Exercise details
Return the material exactly, first line through the line containing "COL = C.collection", and nothing more. Pictures stay out.
# start of Material provided
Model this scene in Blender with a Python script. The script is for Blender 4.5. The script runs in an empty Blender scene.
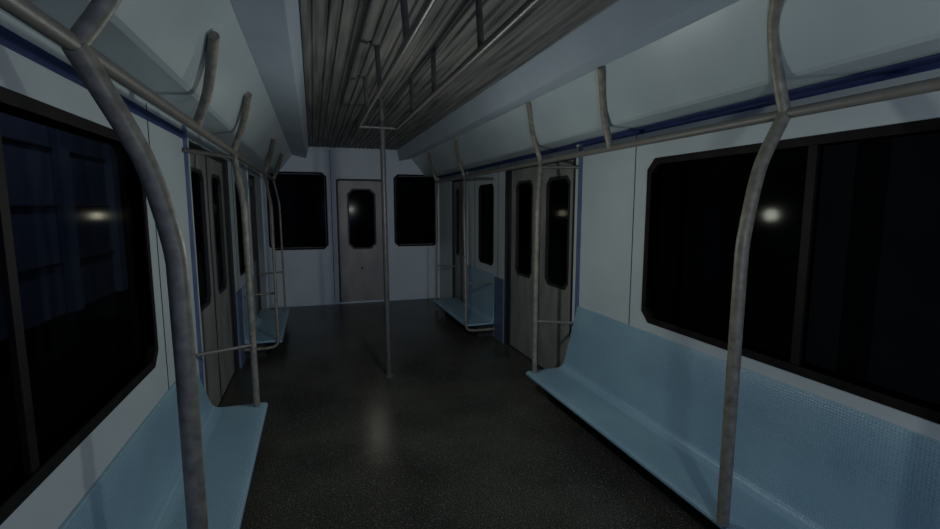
import bpy, bmesh, math
from mathutils import Vector, Matrix
C = bpy.context.scene
COL = C.collection

# ------------------------------------------------------------------ helpers
def link(name, me_or_none, m=None, parent=None):
    o = bpy.data.objects.new(name, me_or_none)
    COL.objects.link(o)
    if m is not None: o.data.materials.append(m)
    if parent is not None:
        o.parent = parent
        o.matrix_parent_inverse = Matrix.Translation(-parent.location)
    return o

def obj(name, bm, m, parent=None, smooth=False):
    bmesh.ops.recalc_face_normals(bm, faces=bm.faces[:])
    me = bpy.data.meshes.new(name)
    bm.to_mesh(me); bm.free()
    if smooth:
        for p in me.polygons: p.use_smooth = True
        try: me.set_sharp_from_angle(angle=math.radians(38))
        except Exception: pass
    return link(name, me, m, parent)

def struct(o):
    o['kind'] = 'structure'; return o

def tag(o, label, cat, group=None):
    o['label'] = label; o['category'] = cat
    if group: o['group'] = group
    return o

def empty(name, loc=(0, 0, 0)):
    o = bpy.data.objects.new(name, None); COL.objects.link(o)
    o.location = loc; o.empty_display_size = .1
    return o

def box(bm, x0, x1, y0, y1, z0, z1, bev=0.0):
    vs = [bm.verts.new((x, y, z)) for x in (x0, x1) for y in (y0, y1) for z in (z0, z1)]
    F = [(0,1,3,2),(4,6,7,5),(0,4,5,1),(2,3,7,6),(0,2,6,4),(1,5,7,3)]
    fs = [bm.faces.new([vs[i] for i in f]) for f in F]
    if bev > 0:
        es = {e for f in fs for e in f.edges}
        bmesh.ops.bevel(bm, geom=list(es), offset=bev, segments=2, affect='EDGES', profile=.5)

def prism(bm, prof, y0, y1, rows=1):
    """extrude a closed x-z profile along y"""
    n = len(prof); rings = []
    for k in range(rows + 1):
        y = y0 + (y1 - y0) * k / rows
        rings.append([bm.verts.new((p[0], y, p[1])) for p in prof])
    for a, b in zip(rings, rings[1:]):
        for i in range(n):
            j = (i + 1) % n
            bm.faces.new((a[i], a[j], b[j], b[i]))
    bm.faces.new(rings[0]); bm.faces.new(rings[-1])
    return rings

def chaikin(pts, it=2):
    pts = [Vector(p) for p in pts]
    for _ in range(it):
        q = [pts[0]]
        for a, b in zip(pts, pts[1:]):
            L = (b - a).length
            t = min(.25, .045 / max(L, 1e-6)) if _ == 0 else .25
            q.append(a.lerp(b, t)); q.append(a.lerp(b, 1 - t))
        q.append(pts[-1]); pts = q
    return pts

def tube(bm, pts, r, seg=14, smooth=True):
    pts = chaikin(pts) if (smooth and len(pts) > 2) else [Vector(p) for p in pts]
    t0 = (pts[1] - pts[0]).normalized()
    up = Vector((0, 0, 1)) if abs(t0.z) < .9 else Vector((0, 1, 0))
    u = t0.cross(up).normalized(); rings = []
    for i, p in enumerate(pts):
        if i == 0: t = t0
        elif i == len(pts) - 1: t = (pts[i] - pts[i-1]).normalized()
        else: t = ((pts[i+1] - p).normalized() + (p - pts[i-1]).normalized()).normalized()
        u = (u - t * u.dot(t)).normalized(); v = t.cross(u)
        rings.append([bm.verts.new(p + u * (r * math.cos(2*math.pi*k/seg)) + v * (r * math.sin(2*math.pi*k/seg))) for k in range(seg)])
    for a, b in zip(rings, rings[1:]):
        for i in range(seg):
            j = (i + 1) % seg
            bm.faces.new((a[i], a[j], b[j], b[i]))
    bm.faces.new(rings[0]); bm.faces.new(rings[-1])

def plate(bm, axis, at, th, outer, inner=None):
    """plate in the plane axis=at (axis 'x': pts are (y,z); 'y': pts are (x,z)), optional same-count inner hole"""
    def P(p, d): return (at + d, p[0], p[1]) if axis == 'x' else (p[0], at + d, p[1])
    n = len(outer)
    A = [bm.verts.new(P(p, 0)) for p in outer]; B = [bm.verts.new(P(p, th)) for p in outer]
    for i in range(n):
        j = (i+1) % n; bm.faces.new((A[i], A[j], B[j], B[i]))
    if inner is None:
        bm.faces.new(A); bm.faces.new(B); return
    a = [bm.verts.new(P(p, 0)) for p in inner]; b = [bm.verts.new(P(p, th)) for p in inner]
    for i in range(n):
        j = (i+1) % n
        bm.faces.new((a[i], a[j], b[j], b[i]))
        bm.faces.new((A[i], A[j], a[j], a[i])); bm.faces.new((B[i], B[j], b[j], b[i]))

def cham(a0, a1, z0, z1, c):
    return [(a0+c, z0), (a1-c, z0), (a1, z0+c), (a1, z1-c), (a1-c, z1), (a0+c, z1), (a0, z1-c), (a0, z0+c)]

def wall_grid(bm, axis, at, th, a0, a1, z0, z1, holes):
    """solid wall with rectangular holes, (a = y for axis x, x for axis y)"""
    As = sorted({a0, a1, *[h[0] for h in holes], *[h[1] for h in holes]})
    Zs = sorted({z0, z1, *[h[2] for h in holes], *[h[3] for h in holes]})
    V = {}
    def v(a, z, d):
        k = (a, z, d)
        if k not in V:
            V[k] = bm.verts.new((at + d*th, a, z) if axis == 'x' else (a, at + d*th, z))
        return V[k]
    def solid(i, j):
        if i < 0 or j < 0 or i >= len(As)-1 or j >= len(Zs)-1: return False
        ca = (As[i]+As[i+1])/2; cz = (Zs[j]+Zs[j+1])/2
        return not any(h[0] < ca < h[1] and h[2] < cz < h[3] for h in holes)
    for i in range(len(As)-1):
        for j in range(len(Zs)-1):
            if not solid(i, j): continue
            A, B, Z, W = As[i], As[i+1], Zs[j], Zs[j+1]
            for d in (0, 1): bm.faces.new((v(A,Z,d), v(B,Z,d), v(B,W,d), v(A,W,d)))
            if not solid(i-1, j): bm.faces.new((v(A,Z,0), v(A,W,0), v(A,W,1), v(A,Z,1)))
            if not solid(i+1, j): bm.faces.new((v(B,Z,0), v(B,W,0), v(B,W,1), v(B,Z,1)))
            if not solid(i, j-1): bm.faces.new((v(A,Z,0), v(B,Z,0), v(B,Z,1), v(A,Z,1)))
            if not solid(i, j+1): bm.faces.new((v(A,W,0), v(B,W,0), v(B,W,1), v(A,W,1)))

# ------------------------------------------------------------------ materials
def mat(name, base, rough=.5, metal=0.0, spec=.5, col2=None, nscale=6, ndetail=6, lo=.35, hi=.65,
        stretch=(1,1,1), bump=0.0, bscale=80, rvar=0.0):
    m = bpy.data.materials.new(name); m.use_nodes = True
    nt = m.node_tree; N = nt.nodes; L = nt.links
    b = N['Principled BSDF']
    b.inputs['Base Color'].default_value = (*base, 1)
    b.inputs['Roughness'].default_value = rough
    b.inputs['Metallic'].default_value = metal
    b.inputs['Specular IOR Level'].default_value = spec
    tc = N.new('ShaderNodeTexCoord'); mp = N.new('ShaderNodeMapping'); mp.inputs['Scale'].default_value = stretch
    L.new(tc.outputs['Object'], mp.inputs['Vector'])
    m['_'] = 0
    if col2 is not None:
        n = N.new('ShaderNodeTexNoise'); n.inputs['Scale'].default_value = nscale; n.inputs['Detail'].default_value = ndetail
        L.new(mp.outputs[0], n.inputs['Vector'])
        r = N.new('ShaderNodeValToRGB'); r.color_ramp.elements[0].position = lo; r.color_ramp.elements[1].position = hi
        r.color_ramp.elements[0].color = (*base, 1); r.color_ramp.elements[1].color = (*col2, 1)
        L.new(n.outputs['Fac'], r.inputs[0]); L.new(r.outputs[0], b.inputs['Base Color'])
        if rvar:
            mr = N.new('ShaderNodeMapRange'); mr.inputs['To Min'].default_value = rough - rvar; mr.inputs['To Max'].default_value = rough + rvar
            L.new(n.outputs['Fac'], mr.inputs['Value']); L.new(mr.outputs[0], b.inputs['Roughness'])
    if bump:
        n2 = N.new('ShaderNodeTexNoise'); n2.inputs['Scale'].default_value = bscale; n2.inputs['Detail'].default_value = 4
        L.new(mp.outputs[0], n2.inputs['Vector'])
        bp = N.new('ShaderNodeBump'); bp.inputs['Strength'].default_value = bump; bp.inputs['Distance'].default_value = .004
        L.new(n2.outputs['Fac'], bp.inputs['Height']); L.new(bp.outputs[0], b.inputs['Normal'])
    del m['_']
    return m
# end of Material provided
Problem solution
Model this scene in Blender with a Python script. The script is for Blender 4.5. The script runs in an empty Blender scene.
import bpy, bmesh, math
from mathutils import Vector, Matrix
C = bpy.context.scene
COL = C.collection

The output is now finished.